*** Data provided ***
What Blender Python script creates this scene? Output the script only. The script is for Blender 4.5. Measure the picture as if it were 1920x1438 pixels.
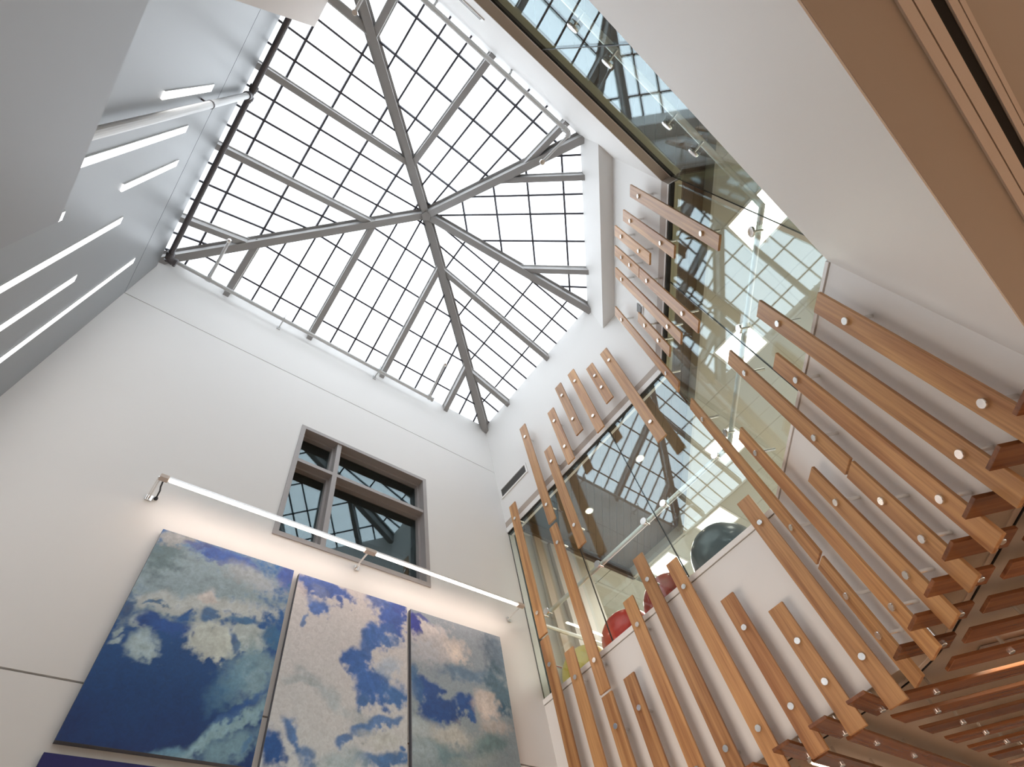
import bpy, bmesh, math, random
import numpy as np
from mathutils import Vector, Matrix, noise

for o in list(bpy.data.objects):
    bpy.data.objects.remove(o)
SC = bpy.context.scene
COL = SC.collection
random.seed(7)

# ------------------------------------------------------------------ camera, sky, exposure
S = 4.15            # metres per plan module (camera to north wall)
ZC = 1.3            # camera height in metres
F_PX = 991.578      # focal length in pixels of the 1920-wide frame
R = Matrix(((0.77392014, -0.61039977, -0.1687001),
            (0.45775107, 0.72327701, -0.51704384),
            (0.43762035, 0.32292799, 0.83916979)))
cam = bpy.data.objects.new('camera', bpy.data.cameras.new('camera'))
COL.objects.link(cam)
cam.data.sensor_width = 36.0
cam.data.lens = F_PX / 1920.0 * 36.0
cam.data.clip_start = 0.05
cam.data.clip_end = 200
rot = Matrix((R[0], -R[1], -R[2])).transposed()
cam.matrix_world = Matrix.Translation((0, 0, ZC)) @ rot.to_4x4()
SC.camera = cam

world = bpy.data.worlds.new('overcast_sky')
SC.world = world
world.use_nodes = True
wn = world.node_tree
wn.nodes['Background'].inputs[0].default_value = (0.915, 0.965, 1.0, 1)
wn.nodes['Background'].inputs[1].default_value = 4.75

SC.view_settings.view_transform = 'Standard'
SC.view_settings.look = 'None'
SC.view_settings.gamma = 1.0
SC.view_settings.use_curve_mapping = False
SC.view_settings.exposure = 0.0
SC.cycles.use_denoising = True
SC.cycles.max_bounces = 12
SC.cycles.transparent_max_bounces = 24
SC.cycles.sample_clamp_indirect = 8.0
SC.cycles.caustics_reflective = False
SC.cycles.caustics_refractive = False

WM = {}
def area_lamp(name, loc, size, power, color, direction=(0, 0, -1), size_y=None):
    d = bpy.data.lights.new(name, 'AREA')
    d.energy = power; d.color = color; d.size = size * S
    if size_y:
        d.shape = 'RECTANGLE'; d.size_y = size_y * S
    o = bpy.data.objects.new(name, d); COL.objects.link(o)
    o.location = (loc[0] * S, loc[1] * S, loc[2] * S + ZC)
    o.rotation_euler = Vector(direction).to_track_quat('-Z', 'Y').to_euler()
    return o
# added warm fill lights at ground-floor ceiling level, unseen outside the frame
WARM = (1.0, 0.80, 0.62)
LOWER = 3.6
area_lamp('fill_ground_floor', (0.5, -0.75, 0.360), 0.5, 60 * LOWER, WARM, size_y=0.12)
area_lamp('fill_ground_floor', (1.9, -0.9, 0.360), 0.8, 60 * LOWER, WARM, size_y=0.12)
area_lamp('fill_ground_floor', (1.5, 0.75, 0.360), 0.5, 40 * LOWER, WARM, size_y=0.12)

area_lamp('fill_east_wall', (-0.15, 0.55, -0.12), 0.5, 36, (1.0, 0.82, 0.68), direction=(1, 0.05, 0.40), size_y=0.3).data.spread = math.radians(95)  # added unseen fill that brightens the lower east wall and slats
area_lamp('fill_upstairs_room', (1.95, 0.85, 1.31), 0.6, 270, (1.0, 0.95, 0.88), size_y=0.6)  # added unseen fills, this and the next brighten the room behind the glass
area_lamp('fill_upstairs_room', (1.9, -0.5, 1.31), 0.6, 250, (1.0, 0.95, 0.88), size_y=0.6)

# ------------------------------------------------------------------ materials
def lin(c):
    return tuple((v / 255 / 12.92) if v / 255 <= 0.04045 else ((v / 255 + 0.055) / 1.055) ** 2.4 for v in c)
def mat(name, color, rough=0.6, metal=0.0, spec=0.5, var=0.0, scale=3.0, bump=0.0, emit=None, estr=0.0, coat=0.0):
    m = bpy.data.materials.new(name); m.use_nodes = True
    nt = m.node_tree; b = nt.nodes['Principled BSDF']
    b.inputs['Base Color'].default_value = (*color, 1)
    b.inputs['Roughness'].default_value = rough
    b.inputs['Metallic'].default_value = metal
    b.inputs['Specular IOR Level'].default_value = spec
    b.inputs['Coat Weight'].default_value = coat
    if emit:
        b.inputs['Emission Color'].default_value = (*emit, 1)
        b.inputs['Emission Strength'].default_value = estr
    if var > 0 or bump > 0:
        tc = nt.nodes.new('ShaderNodeTexCoord')
        nz = nt.nodes.new('ShaderNodeTexNoise'); nz.inputs['Scale'].default_value = scale
        nz.inputs['Detail'].default_value = 5
        nt.links.new(tc.outputs['Object'], nz.inputs['Vector'])
        if var > 0:
            mx = nt.nodes.new('ShaderNodeMix'); mx.data_type = 'RGBA'
            mx.inputs[6].default_value = (*[c * (1 - var) for c in color], 1)
            mx.inputs[7].default_value = (*[min(1, c * (1 + var)) for c in color], 1)
            nt.links.new(nz.outputs['Fac'], mx.inputs[0])
            nt.links.new(mx.outputs[2], b.inputs['Base Color'])
        if bump > 0:
            bp = nt.nodes.new('ShaderNodeBump'); bp.inputs['Strength'].default_value = bump
            bp.inputs['Distance'].default_value = 0.01
            nt.links.new(nz.outputs['Fac'], bp.inputs['Height'])
            nt.links.new(bp.outputs[0], b.inputs['Normal'])
    return m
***
**What to do**
A line counts if it holds the word "scene". Work out how many lines in the listing count, and give only that number.

**Answer to this task**
2